Al Leach and a clash of cultures

Building Code

Here, in microcosm, I offer you the perfect example of what’s wrong with Al Leach’s megacity proposal, and why the Minister of Municipal Affairs and Housing, himself, is not to be trusted.

First, let me remind you that the City of Toronto is one of the leading  cities in the world in the struggle against global warming. It was the world’s first city to commit itself to reducing carbon dioxide (CO2) emissions by 20 per cent in response to a call from the Earth Summit in Rio de Janeiro five years ago.

As part of that commitment, it created the Toronto Atmospheric Fund in 1992 and endowed it with $23 million from the sale of the Langstaff Jail Farm. Since then, the fund has been financing all sorts of projects that reduce energy consumption.

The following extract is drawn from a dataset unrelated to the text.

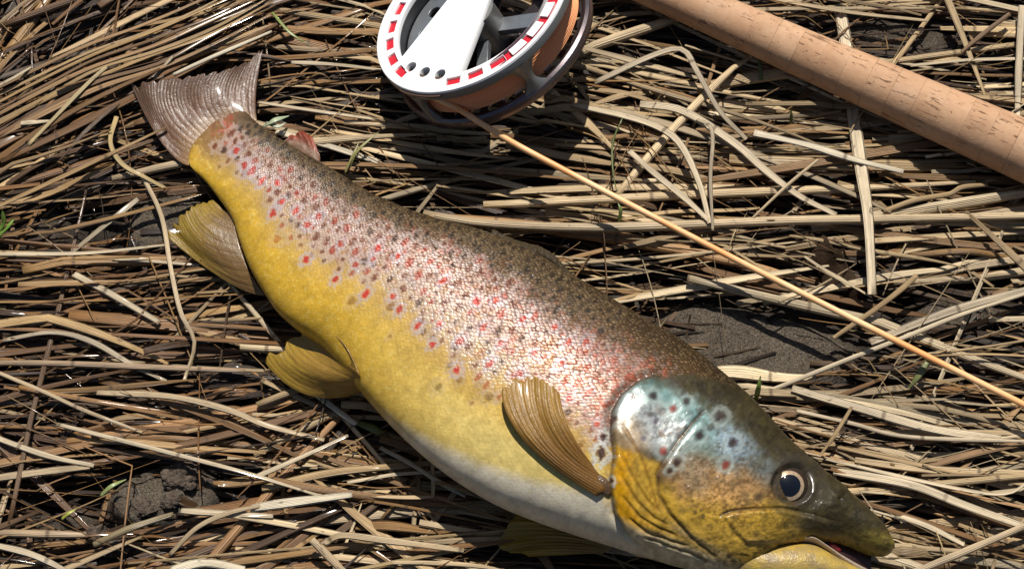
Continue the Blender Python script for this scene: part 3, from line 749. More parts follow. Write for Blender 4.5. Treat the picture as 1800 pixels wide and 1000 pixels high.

In short, the City of Toronto is developing a culture that focuses on quality of life and is sympathetic to environmental issues. As part of that culture, city voters have elected politicians who’ve been innovative in addressing environmental concerns.

Now switch to Al Leach. He has announced plans to scrap energy-efficiency provisions of the Ontario building Code that would throw the province back to where it was in 1975.

Environmentally, the proposal is absolutely nutty. Energy efficiency increased by averages of 25 per cent in homes and 20 per cent in larger buildings erected under the provisions that Leach wants to scrap.

Leach maintains that what he’s interested in is « cost effectiveness for the consumer’’ — lowering the purchase price of new buildings.

(The irony is that scrapping energy efficiency is not at all cost effective. Leach’s arithmetic is awful. Over time, consumers will pay more for heating than they will save in their purchase prices, to say nothing of the added costs of the damage from increased CO2 emissions.)

The lesson in this for Torontonians is that Leach represents a different culture. He operates on a different set of values. It shows when he can barely utter a sentence without talking about cost savings and efficiencies. Quality of life does not figure large in his vocabulary.

So if you’re looking for quality of life improvements, don’t trust this man when he says a megacity will be good for Toronto.

But hold on a minute, you say. Even if the man’s values are out of step with where Toronto is going, might there not still be merit in a megacity? To answer that, ask yourself what attitudes are most valuable to you in the City of Toronto, and will they be reflected in a megacity council?

On environmental issues, I doubt that Toronto’s advanced attitudes would prevail in a megacity. I see no other Metro municipality that has made the kind of commitment to the environment that Toronto has made. Nor do I see on suburban councils the kind of determined opposition to Leach’s abandonment of energy efficiency that Toronto is showing.

Why would people in these municipalities elect representatives to a megacity council who are any different from those they elect now?

The City of Toronto pioneered energy efficiency for larger buildings (those of more than 540 square metres) by setting minimum standards in 1991. Until then, there were no standards.

Two years later, after the city had demonstrated how effective its standards could be, the province incorporated them into its code and the city vacated the field. At the same time, the province upgraded its standards for homes.

Leach’s proposal would mean a return to no minimum standards for larger buildings and 25 per cent lower standards for homes. He would, however, require labelling that would identify the energy efficiency of new buildings. His rationale is that this would give consumers freedom of choice.

His proposal invited response, and submissions will be considered in April by a technical committee that will forward its recommendations to him.

As far as I’m concerned, what the committee recommends is of secondary importance. The real attention should be on the clash of different cultures. That has even wider implications for the City of Toronto.